2023 EDIT: Part of my 2023 clear-up, of books I no longer like, or am no longer interested in, or remember well as standing out, or find as special anymore, or I otherwise will not miss.
Final Score: 3.5/5
Original Review:
Another university screenwriting book I found to be very helpful. Written by a "guru" of screenwriting with decades of teaching under his belt, 'Screenplay: The Foundations of Screenwriting' is, as such, considered to be the bible on how to write for films. Even professional writers such as Anna Hamilton Phelan, Frank Pierson, and James Cameron have benefited from it.
In simple steps Syd Field discusses:
What is a Screenplay?
The Subject
Creating Characters and building their arcs
Endings and Beginnings
The Setup
The Sequence
The Plot Point
The Scene
Building, writing and forming the Screenplay
Adapting from another existing story
Collaborative writing
After the Screenplay is written
Those points are enough to make me consider what the key elements are to writing a good story, not just a movie script. My passion lies more towards novel writing, but I still reread 'Screenplay' to remember how to set up conflict and consequence, content and context, confrontation and resolution, interior and exterior characters and their motivations.

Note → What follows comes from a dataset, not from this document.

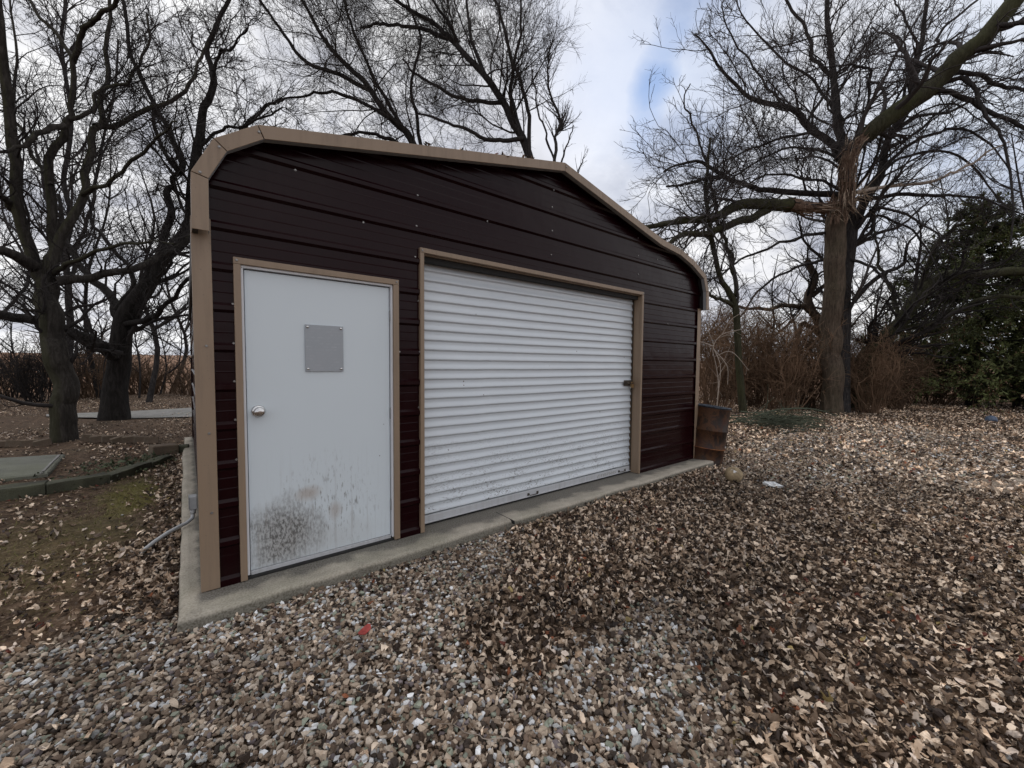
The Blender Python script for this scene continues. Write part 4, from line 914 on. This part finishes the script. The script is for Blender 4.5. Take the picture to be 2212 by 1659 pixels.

Get an idea for a story. Then develop and know it, and your characters and the world in which they live in, inside out. There isn't a lot discussed about symbolism or themes in 'Screenplay', but the skeletal story mechanics and their internalized plot points (which Mr Field compares to a chessboard - a clever analogy) are there and prevalent. Parts exist to make up a whole.
Mr Field emphasizes how the first ten pages of a script are crucial, and that not knowing how it will end is not okay. Making things up as you go along is "Bullshit!" (quote Syd Field, 'Screenplay' page 60, 1979-94) - knowing your ending is important. It has to make sense and fit into the whole story, thus avoiding the dreaded deus ex machina.
I also like how Mr Field acknowledges how time consuming and life changing writing can be for most, if not all, people. As it should be, for writing is a skill only perfected by continuing to do it, and by learning from mistakes. Know the rules of the trade, but be imaginative and unpredictable as well so people will want to read your stuff. He compares finishing a story to giving birth; another rather clever analogy. He can be funny and insightful without even trying.
'Screenplay: The Foundations of Screenwriting' is essential reading for novices and those already well into the craft of scriptwriting. Well written. Well recommended.